From the listing below, copy every line with the word "that".

GIVEN INFORMATION:
* * *
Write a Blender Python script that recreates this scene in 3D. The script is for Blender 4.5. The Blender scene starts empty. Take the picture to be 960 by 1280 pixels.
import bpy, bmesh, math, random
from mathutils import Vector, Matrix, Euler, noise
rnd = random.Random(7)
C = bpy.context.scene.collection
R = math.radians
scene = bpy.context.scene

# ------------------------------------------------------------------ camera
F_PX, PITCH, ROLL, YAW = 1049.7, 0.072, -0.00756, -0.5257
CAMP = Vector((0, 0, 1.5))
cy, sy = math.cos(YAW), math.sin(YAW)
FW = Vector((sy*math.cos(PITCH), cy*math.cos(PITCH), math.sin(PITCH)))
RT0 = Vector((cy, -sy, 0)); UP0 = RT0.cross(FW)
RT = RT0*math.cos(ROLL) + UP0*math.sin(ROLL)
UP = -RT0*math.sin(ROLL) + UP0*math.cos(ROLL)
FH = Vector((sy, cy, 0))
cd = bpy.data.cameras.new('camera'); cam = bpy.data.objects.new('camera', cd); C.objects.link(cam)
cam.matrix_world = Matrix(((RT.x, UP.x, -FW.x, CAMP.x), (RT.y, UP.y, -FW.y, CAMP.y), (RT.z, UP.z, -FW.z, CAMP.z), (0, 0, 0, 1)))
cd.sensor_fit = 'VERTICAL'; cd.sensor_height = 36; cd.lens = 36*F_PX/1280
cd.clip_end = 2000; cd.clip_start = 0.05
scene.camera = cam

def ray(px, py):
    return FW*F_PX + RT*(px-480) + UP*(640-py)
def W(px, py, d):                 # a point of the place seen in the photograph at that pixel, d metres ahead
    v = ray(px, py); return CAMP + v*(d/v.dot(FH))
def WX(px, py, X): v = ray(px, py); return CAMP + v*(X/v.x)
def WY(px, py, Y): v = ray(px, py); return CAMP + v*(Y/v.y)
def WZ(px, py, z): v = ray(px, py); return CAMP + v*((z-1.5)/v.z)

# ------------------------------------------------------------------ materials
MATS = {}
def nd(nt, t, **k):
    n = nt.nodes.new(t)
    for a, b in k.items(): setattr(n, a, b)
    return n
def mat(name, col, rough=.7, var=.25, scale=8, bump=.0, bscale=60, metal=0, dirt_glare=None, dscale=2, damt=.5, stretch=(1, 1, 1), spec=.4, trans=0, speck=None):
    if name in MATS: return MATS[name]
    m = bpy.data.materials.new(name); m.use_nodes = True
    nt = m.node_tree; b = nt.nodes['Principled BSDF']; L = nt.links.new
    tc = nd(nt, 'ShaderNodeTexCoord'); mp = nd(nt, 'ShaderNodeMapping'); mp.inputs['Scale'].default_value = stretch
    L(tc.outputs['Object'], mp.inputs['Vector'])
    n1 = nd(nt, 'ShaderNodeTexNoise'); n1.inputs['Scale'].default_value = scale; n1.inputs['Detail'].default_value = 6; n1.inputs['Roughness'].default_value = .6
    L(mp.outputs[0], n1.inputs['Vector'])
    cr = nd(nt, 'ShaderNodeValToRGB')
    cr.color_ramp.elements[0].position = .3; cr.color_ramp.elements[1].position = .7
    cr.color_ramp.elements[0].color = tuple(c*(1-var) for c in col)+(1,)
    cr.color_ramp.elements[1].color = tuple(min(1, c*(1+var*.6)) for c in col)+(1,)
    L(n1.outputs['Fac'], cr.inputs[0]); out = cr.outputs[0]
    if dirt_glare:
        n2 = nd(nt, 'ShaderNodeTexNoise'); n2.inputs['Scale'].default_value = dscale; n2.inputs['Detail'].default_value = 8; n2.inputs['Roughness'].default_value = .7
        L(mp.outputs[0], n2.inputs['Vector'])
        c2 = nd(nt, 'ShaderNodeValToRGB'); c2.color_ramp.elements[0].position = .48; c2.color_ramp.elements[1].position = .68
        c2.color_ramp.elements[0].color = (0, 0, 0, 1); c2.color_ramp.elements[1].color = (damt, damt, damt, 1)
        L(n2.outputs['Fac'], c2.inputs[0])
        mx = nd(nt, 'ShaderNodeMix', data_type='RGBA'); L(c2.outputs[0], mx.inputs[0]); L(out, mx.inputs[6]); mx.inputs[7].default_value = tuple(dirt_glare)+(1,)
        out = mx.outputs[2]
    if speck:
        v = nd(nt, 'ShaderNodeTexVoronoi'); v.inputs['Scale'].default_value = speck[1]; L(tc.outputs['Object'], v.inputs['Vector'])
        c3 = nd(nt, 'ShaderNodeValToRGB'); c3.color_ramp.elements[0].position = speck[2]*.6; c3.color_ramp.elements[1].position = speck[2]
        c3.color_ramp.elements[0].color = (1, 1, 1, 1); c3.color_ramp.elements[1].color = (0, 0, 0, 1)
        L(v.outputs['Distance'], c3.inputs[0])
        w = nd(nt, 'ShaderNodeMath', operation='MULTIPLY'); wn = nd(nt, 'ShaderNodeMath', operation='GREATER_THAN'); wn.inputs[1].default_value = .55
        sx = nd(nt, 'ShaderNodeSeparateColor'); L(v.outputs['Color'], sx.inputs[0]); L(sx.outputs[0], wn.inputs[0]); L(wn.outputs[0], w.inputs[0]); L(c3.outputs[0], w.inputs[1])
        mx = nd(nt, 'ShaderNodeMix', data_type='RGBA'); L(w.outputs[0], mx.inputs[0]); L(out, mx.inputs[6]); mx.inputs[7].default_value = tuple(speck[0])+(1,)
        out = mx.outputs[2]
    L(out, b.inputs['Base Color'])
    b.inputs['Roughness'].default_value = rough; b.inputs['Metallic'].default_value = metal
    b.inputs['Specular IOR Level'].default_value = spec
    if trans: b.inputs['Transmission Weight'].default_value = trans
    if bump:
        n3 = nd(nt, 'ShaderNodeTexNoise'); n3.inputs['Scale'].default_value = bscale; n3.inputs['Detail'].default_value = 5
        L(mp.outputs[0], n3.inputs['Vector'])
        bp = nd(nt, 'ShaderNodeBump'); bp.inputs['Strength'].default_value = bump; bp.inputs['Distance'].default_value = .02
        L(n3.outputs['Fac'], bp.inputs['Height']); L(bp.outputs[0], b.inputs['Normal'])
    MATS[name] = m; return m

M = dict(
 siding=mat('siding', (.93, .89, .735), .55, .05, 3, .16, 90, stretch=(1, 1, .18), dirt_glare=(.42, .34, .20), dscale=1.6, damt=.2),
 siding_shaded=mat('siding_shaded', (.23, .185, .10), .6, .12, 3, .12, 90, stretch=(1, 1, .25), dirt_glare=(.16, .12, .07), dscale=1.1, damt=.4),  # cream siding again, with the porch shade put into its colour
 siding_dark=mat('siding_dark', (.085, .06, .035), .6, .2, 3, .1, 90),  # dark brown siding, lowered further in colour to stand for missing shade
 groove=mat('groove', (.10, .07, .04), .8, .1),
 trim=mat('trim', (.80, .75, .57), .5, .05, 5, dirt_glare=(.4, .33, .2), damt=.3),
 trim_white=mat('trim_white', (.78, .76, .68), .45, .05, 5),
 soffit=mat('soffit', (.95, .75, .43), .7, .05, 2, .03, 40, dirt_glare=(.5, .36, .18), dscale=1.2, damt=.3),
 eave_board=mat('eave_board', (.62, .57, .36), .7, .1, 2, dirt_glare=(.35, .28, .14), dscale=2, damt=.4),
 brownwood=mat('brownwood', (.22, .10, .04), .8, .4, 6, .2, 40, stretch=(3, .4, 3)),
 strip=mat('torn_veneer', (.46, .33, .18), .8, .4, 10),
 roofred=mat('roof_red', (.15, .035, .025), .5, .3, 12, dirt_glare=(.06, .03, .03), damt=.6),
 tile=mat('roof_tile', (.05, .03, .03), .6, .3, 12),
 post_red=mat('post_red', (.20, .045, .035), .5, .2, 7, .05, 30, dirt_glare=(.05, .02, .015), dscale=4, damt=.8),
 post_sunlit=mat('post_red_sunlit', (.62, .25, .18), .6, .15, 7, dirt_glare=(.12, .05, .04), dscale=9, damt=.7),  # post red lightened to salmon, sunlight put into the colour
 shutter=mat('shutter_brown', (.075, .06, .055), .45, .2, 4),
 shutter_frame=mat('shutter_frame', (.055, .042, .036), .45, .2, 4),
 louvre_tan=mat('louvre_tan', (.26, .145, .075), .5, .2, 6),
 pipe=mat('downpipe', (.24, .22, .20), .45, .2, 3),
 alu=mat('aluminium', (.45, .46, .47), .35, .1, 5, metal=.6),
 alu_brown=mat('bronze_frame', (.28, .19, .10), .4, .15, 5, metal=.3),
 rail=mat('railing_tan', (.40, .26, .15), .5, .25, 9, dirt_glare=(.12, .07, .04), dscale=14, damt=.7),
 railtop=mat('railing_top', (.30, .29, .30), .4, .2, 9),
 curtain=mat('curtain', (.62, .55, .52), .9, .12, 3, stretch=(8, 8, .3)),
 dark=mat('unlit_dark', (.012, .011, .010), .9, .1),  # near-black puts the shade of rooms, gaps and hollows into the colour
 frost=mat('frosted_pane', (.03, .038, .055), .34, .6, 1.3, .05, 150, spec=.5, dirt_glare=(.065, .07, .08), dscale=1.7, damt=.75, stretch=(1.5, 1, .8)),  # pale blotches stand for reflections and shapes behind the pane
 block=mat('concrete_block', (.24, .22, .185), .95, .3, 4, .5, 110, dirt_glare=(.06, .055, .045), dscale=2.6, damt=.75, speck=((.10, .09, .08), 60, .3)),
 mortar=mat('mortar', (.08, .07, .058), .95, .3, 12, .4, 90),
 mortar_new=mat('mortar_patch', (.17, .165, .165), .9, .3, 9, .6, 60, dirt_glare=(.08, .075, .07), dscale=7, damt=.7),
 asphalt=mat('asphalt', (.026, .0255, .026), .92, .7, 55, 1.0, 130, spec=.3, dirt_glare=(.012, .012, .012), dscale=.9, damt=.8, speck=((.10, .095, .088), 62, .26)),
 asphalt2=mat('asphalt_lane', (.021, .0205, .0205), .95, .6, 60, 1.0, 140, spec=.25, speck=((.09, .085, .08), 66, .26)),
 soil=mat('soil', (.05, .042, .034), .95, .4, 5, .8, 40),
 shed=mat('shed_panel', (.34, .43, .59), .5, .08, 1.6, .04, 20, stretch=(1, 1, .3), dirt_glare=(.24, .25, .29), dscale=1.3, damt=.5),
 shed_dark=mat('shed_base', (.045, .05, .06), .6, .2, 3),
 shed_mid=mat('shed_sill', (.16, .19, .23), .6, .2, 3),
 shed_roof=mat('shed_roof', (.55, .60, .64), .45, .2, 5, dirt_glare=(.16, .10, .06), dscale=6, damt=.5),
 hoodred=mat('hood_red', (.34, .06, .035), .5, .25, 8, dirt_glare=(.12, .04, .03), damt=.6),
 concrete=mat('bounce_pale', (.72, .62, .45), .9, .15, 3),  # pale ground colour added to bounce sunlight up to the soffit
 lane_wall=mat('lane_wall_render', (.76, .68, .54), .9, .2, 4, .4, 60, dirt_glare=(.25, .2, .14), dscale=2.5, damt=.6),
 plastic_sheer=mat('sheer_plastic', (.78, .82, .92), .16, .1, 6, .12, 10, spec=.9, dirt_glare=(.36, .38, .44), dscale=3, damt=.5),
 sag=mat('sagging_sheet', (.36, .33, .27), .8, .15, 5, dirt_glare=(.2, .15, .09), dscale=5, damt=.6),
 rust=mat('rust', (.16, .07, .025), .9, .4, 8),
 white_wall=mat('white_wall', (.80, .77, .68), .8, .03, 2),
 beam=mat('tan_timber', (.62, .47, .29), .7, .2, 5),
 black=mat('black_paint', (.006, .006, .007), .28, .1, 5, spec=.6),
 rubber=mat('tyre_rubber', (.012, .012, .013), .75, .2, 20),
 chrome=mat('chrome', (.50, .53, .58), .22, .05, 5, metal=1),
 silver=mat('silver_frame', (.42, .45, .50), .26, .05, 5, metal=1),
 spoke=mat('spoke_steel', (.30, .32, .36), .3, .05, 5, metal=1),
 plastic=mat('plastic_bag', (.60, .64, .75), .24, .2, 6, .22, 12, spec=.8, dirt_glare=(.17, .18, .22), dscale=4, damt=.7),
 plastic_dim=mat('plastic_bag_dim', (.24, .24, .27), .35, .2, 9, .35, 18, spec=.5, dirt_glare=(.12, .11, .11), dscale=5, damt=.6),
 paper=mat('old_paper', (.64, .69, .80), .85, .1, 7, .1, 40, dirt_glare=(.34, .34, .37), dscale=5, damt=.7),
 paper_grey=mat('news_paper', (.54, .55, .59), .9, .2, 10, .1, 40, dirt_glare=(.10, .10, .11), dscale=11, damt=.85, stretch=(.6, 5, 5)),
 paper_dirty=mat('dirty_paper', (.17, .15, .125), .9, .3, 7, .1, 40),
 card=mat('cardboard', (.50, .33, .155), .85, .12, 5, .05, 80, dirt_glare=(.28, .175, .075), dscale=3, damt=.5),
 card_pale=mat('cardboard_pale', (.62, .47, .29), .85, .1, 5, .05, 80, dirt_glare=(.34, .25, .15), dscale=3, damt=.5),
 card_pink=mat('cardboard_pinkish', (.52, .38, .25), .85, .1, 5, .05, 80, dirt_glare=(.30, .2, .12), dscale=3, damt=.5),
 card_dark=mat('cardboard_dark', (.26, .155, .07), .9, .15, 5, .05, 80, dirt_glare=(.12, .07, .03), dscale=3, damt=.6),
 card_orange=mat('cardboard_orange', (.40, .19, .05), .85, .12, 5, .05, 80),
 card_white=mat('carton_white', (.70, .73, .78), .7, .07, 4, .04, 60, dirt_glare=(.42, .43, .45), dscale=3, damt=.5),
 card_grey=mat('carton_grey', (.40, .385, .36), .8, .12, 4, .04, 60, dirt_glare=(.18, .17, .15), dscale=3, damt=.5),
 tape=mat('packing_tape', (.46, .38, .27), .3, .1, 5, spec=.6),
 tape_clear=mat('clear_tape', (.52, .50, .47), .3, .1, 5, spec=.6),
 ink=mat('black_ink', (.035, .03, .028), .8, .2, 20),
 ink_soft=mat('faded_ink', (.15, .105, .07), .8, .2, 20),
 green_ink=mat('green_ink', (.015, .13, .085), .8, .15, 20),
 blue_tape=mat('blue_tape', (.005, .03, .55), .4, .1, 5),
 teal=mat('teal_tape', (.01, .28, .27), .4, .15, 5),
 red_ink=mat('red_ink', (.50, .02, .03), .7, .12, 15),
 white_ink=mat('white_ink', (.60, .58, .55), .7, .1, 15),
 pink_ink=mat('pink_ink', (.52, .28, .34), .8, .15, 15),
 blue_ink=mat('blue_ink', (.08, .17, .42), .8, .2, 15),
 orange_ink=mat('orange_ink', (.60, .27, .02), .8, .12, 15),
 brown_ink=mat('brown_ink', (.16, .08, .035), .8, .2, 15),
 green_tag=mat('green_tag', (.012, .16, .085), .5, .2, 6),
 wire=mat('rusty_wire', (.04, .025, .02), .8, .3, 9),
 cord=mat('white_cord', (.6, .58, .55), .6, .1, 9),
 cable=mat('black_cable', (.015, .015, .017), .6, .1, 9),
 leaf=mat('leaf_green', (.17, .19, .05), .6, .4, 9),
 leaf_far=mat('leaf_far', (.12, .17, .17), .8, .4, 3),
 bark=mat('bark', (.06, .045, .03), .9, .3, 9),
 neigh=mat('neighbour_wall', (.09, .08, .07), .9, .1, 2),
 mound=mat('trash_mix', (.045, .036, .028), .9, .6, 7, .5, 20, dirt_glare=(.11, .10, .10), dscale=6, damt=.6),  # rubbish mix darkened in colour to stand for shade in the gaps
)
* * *
RESPONSE:
Write a Blender Python script that recreates this scene in 3D. The script is for Blender 4.5. The Blender scene starts empty. Take the picture to be 960 by 1280 pixels.
def W(px, py, d):                 # a point of the place seen in the photograph at that pixel, d metres ahead